Do Climbing Shoes Stay Shrunk?

No matter how you try to shrink your shoes, even if you have success in doing so, they’re not likely to stay that way. Sure, they will shrink up and you’ll get a cozy fit again. But leather will always expand to your feet. So after breaking them in again, you’ll have to repeat the process of shrinking once more.

And again after that. And again…

If they feel too tight now, you can speed up the process by wearing them often for your climbs. The heat of your feet and the moisture that builds up in there from sweating will cause them to stretch. This is the natural process for all shoes, not just climbing shoes.

You might get tired of this vicious cycle, but your only other alternatives are to wear socks or buy a new pair of climbing shoes. If you don’t want any stretching to occur, you’ll need to choose synthetics. If you’re not ready to buy new climbing shoes, socks are a great alternative. They look goofy but they really make the climb much more comfortable.

Some climbers scoff at the idea of socks, but if they can provide you with a better fit and more comfort, why not wear them?

Should I Just Buy a New Pair?

After some time climbing, you’ll likely have several pairs of climbing shoes that you trot out for different types of climbs. But in the beginning, you start with one pair. You feel like you’re really into the sport now because you’re investing in it rather than just renting the climbing shoes from the gym every time.

If you’ve already bought your first pair and they’re too big, if they’re leather, you can try out what I’ve outlined above. If they’re synthetic and too big, you’re going to need to wear socks or go out and buy another pair. If you’ve only worn them a handful of times, you may be able to sell them used to someone who would find them a perfect fit. Then you could take that money and use it to buy a brand new pair that fits you just right.

When shopping for climbing shoes, it’s so important to get that pristine fit. You don’t need to buy the shoes right then and there, but putting them on and getting a feel for them will help you make the right choice.

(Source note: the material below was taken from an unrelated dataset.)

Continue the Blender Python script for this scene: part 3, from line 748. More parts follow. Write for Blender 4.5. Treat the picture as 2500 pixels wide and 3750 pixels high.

Don’t just go for your favorite color or pick the most popular style everyone is wearing at the gym. Choose the climbing shoe that fits your foot best.

Always remember though that climbing shoes should never hurt you when you’re wearing them. Yes, they need to be snug but your feet shouldn’t feel like they’re being completely compressed. This is why trying them on is so essential. Check out our guide about how tight climbing shoes should be.

But that’s not all that needs to go into your decision. There are different types of climbing shoes too. They all have their own advantages and disadvantages. Some are best for beginners while others are best for advanced climbers. There’s much to know about this so come read it right here before you go out and buy a new pair so you get the right size this time!


Even when you buy your leather climbing shoes a size smaller just like you should, they will expand over time and could become too loose. Other climbers buy the wrong size and are left with big climbing shoes. As long as you have leather climbing shoes, you can shrink them down to size using the methods in this post.

But the methods are merely temporary fixes. When buying leather climbing shoes, it goes with the territory that they will eventually stretch out too much over time and you’ll have to keep shrinking them, start wearing socks, or invest in a pair of synthetic climbing shoes.

For those that have bought shoes far too big, you can resort to selling them to someone with a bigger foot and then buying yourself a new pair of properly-fitted climbing shoes. Socks are a great solution as long as your climbing shoes aren’t too much larger than your feet. If the difference is over a size more, you’re going to need new shoes. Even the thickest socks can’t compensate for that!

My advise is to try out shrinking your shoes and see if it works for you. It will buy you some time before needing to go shoe shopping if you’re on a budget. As you get more into climbing, you’ll definitely want another pair though. It always helps to have backup, plus different climbing shoes are better for different styles of climbing.